Em relação ao cigarro convencional, a gente tem uma maior conscientização das pessoas dos males associados a esse produto. A gente precisa galgar isso também em relação ao eletrônico, de ter essa mesma conscientização.
Em relação à questão dos impostos e preços, essa é uma das medidas mais eficazes para a redução do consumo.
Quando toca no bolso, as pessoas sentem e, de fato, elas reduzem ou param de fumar. E o jovem, se aquele cigarro for muito acessível, muito barato e encontrado em qualquer lugar, é muito mais fácil para ele iniciar o tabagismo do que se for um produto caro.
E o cigarro brasileiro ainda é muito barato. Se você for pensar em vários países fora daqui, o cigarro custa muito mais caro. Tem países aí em que custa em torno de 10 dólares um maço de cigarro.
E no Brasil, nós temos um preço mínimo que é de R$ 5 apenas. E o que é pior, isso não foi reajustado desde 2016. Ou seja, todos os produtos a gente vê que aumentam e cigarro não aumentou. Nós não tivemos reajuste no preço mínimo de cigarros, que é de R$ 5 por maço, e nem dos impostos de tabaco desde 2016.
Não há o que justifique uma coisa como essa. Pensar em arrecadação por causa de cigarro eletrônico é completamente enviesado, uma vez que a gente sabe que as consequências para a saúde são muito mais custosas do que qualquer coisa que a gente venha arrecadar, no caso do cigarro convencional.
A gente tem uma conta de que o custo para a saúde é em torno de R$ 92 bilhões ao ano, de custos direto e indireto, e a arrecadação é somente de R$ 12,2 bilhões ao ano.

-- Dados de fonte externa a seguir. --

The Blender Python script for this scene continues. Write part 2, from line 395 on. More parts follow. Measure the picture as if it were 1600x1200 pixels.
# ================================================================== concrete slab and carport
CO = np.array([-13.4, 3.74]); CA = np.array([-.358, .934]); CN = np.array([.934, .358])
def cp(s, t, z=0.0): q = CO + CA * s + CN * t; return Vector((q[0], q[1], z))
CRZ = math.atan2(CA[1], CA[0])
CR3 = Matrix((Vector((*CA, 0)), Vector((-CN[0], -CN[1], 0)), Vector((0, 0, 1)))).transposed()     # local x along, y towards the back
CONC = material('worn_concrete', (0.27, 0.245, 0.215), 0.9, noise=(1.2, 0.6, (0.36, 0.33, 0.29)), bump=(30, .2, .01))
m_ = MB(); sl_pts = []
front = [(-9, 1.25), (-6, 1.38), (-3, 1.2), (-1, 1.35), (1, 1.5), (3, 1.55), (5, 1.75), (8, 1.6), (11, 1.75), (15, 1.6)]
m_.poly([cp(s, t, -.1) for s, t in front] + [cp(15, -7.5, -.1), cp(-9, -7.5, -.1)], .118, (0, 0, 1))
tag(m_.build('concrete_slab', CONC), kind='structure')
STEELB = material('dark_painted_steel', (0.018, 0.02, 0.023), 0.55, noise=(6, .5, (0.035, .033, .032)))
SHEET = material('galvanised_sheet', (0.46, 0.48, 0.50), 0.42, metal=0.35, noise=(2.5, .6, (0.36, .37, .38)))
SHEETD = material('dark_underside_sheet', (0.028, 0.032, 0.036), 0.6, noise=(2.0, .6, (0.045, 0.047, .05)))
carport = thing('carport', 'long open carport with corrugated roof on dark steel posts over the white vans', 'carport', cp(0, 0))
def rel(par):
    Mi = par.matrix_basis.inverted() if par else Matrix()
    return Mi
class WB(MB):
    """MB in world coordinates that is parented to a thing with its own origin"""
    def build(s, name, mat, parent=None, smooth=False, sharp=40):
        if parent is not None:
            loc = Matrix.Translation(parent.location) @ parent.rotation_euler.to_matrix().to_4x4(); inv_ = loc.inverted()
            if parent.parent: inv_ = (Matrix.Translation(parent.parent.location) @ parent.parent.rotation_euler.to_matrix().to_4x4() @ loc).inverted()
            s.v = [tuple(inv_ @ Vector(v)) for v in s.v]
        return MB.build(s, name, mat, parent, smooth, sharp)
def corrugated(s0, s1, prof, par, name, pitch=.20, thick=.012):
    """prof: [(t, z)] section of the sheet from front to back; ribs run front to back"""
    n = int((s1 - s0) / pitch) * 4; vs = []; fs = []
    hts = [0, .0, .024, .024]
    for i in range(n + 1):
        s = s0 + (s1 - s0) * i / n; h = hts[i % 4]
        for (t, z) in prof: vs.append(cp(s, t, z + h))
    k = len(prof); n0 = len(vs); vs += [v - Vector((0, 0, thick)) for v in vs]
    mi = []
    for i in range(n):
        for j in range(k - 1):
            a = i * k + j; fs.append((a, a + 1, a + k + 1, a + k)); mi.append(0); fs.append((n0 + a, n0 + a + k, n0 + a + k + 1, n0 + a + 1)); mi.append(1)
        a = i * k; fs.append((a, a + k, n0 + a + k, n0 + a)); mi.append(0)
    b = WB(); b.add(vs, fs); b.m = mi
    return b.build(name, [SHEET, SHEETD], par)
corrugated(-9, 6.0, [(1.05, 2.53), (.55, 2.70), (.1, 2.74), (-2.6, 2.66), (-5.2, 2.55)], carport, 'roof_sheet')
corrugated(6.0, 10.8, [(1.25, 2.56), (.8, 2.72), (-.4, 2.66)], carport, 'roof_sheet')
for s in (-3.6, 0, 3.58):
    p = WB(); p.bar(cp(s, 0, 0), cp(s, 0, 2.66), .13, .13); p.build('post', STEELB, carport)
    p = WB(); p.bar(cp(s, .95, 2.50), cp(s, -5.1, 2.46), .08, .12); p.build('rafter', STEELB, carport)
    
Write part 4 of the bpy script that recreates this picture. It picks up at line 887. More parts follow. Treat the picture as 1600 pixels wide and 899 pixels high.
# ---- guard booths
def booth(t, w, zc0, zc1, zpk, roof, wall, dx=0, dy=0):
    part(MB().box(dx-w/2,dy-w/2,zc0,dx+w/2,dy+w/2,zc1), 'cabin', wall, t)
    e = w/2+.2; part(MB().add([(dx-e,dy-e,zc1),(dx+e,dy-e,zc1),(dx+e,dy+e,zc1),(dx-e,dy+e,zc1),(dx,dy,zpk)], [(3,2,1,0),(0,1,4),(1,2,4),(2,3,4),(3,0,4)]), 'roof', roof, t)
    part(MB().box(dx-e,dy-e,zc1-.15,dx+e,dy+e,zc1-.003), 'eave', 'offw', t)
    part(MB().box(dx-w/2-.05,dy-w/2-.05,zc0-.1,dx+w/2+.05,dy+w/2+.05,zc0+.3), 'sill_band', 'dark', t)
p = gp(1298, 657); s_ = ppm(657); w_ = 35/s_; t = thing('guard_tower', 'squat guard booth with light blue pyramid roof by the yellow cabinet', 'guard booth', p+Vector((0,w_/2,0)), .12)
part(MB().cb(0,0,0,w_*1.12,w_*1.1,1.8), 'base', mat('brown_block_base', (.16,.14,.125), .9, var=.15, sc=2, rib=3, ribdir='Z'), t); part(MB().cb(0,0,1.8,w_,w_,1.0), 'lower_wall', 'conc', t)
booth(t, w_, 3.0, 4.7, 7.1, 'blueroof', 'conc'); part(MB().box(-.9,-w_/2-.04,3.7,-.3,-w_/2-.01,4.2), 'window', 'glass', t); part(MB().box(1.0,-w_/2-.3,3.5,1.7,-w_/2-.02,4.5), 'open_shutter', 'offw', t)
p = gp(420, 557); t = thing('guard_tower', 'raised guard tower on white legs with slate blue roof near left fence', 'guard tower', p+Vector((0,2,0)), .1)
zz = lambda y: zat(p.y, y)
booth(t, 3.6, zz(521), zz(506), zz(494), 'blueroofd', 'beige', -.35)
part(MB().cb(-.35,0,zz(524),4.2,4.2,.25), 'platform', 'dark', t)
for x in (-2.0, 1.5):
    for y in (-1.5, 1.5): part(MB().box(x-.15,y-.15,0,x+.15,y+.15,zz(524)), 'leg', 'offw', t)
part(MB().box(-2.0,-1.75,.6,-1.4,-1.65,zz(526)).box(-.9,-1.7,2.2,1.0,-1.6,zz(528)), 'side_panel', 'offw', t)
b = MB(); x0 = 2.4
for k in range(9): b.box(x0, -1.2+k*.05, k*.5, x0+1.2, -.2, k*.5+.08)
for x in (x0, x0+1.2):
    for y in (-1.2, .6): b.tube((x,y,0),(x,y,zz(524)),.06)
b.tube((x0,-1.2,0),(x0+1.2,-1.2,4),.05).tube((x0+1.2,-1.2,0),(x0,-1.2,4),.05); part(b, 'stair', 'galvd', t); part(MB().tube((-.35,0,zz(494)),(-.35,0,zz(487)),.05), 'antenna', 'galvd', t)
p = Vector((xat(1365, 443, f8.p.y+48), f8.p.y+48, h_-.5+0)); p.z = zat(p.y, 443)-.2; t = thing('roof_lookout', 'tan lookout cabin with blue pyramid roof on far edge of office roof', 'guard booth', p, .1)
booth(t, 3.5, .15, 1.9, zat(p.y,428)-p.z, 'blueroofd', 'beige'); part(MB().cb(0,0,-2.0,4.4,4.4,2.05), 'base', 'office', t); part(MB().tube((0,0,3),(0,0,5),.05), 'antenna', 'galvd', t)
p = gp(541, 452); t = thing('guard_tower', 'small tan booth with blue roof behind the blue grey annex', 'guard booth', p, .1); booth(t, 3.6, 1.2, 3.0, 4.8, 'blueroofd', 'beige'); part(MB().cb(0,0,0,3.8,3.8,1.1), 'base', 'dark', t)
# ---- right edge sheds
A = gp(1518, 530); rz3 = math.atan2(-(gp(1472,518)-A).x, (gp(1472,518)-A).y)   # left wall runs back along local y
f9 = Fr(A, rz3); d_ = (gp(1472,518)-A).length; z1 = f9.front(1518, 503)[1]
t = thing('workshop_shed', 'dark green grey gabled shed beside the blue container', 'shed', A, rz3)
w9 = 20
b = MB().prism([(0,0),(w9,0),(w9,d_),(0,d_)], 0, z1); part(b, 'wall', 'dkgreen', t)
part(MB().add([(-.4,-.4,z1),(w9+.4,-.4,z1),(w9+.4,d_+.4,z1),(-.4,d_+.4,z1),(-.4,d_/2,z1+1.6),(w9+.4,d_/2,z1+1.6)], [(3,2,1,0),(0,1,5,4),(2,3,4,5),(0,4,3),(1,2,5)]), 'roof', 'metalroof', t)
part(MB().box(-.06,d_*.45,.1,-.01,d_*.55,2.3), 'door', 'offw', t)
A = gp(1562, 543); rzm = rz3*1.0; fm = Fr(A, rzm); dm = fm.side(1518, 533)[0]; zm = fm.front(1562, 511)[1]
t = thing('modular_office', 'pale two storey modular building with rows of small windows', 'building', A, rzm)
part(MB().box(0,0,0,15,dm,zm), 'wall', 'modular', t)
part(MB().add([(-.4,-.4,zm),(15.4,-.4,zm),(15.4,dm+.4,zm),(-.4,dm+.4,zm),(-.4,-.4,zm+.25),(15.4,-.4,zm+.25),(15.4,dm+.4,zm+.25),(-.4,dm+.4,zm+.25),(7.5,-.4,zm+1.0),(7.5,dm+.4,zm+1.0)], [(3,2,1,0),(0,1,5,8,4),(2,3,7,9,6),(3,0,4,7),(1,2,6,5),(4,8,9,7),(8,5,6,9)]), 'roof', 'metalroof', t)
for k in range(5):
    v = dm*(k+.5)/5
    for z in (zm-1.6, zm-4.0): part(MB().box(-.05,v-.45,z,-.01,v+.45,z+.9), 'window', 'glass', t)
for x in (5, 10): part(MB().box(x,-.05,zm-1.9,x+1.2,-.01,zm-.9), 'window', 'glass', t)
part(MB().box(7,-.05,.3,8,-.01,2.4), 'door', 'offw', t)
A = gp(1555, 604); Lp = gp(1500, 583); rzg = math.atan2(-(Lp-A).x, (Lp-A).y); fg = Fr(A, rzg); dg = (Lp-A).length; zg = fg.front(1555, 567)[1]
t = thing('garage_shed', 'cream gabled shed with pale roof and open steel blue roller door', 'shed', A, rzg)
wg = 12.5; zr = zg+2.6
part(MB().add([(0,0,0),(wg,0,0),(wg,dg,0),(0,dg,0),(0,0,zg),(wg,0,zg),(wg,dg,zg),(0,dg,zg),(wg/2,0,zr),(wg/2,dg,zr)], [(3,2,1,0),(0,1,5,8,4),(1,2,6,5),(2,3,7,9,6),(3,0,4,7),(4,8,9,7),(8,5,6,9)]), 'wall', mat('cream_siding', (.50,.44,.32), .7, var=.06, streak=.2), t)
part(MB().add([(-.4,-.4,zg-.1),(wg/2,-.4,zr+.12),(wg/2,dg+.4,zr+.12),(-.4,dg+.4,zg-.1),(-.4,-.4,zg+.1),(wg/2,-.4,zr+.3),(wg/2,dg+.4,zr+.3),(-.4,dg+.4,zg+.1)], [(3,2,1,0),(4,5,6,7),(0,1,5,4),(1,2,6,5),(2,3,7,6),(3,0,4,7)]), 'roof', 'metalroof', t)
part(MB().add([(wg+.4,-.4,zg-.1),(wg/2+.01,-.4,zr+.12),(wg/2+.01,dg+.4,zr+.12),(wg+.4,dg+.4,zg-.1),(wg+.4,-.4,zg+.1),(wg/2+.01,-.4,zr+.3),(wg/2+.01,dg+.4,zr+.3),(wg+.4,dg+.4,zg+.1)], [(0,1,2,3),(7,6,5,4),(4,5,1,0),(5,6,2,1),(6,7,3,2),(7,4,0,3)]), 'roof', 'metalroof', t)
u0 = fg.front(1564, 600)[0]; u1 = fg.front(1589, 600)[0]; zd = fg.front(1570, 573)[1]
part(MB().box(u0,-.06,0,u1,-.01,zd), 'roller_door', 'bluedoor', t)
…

Então, a conta que fica para o sistema de saúde brasileiro é imensa e isso não vai ser diferente com o cigarro eletrônico. Ou seja, pensar em liberar para arrecadar é completamente ignorar a realidade de que aquilo acaba custando muito mais ao Estado do que trazendo recursos.
E por outro lado, se a gente quer arrecadar mais, tem que ajustar o cigarro, por exemplo. Por que não ajustou desde 2016?
Então, é muito importante a gente levar para essa reforma tributária, que a gente tá discutindo no Brasil, uma oportunidade de criar o imposto seletivo sobre tabaco.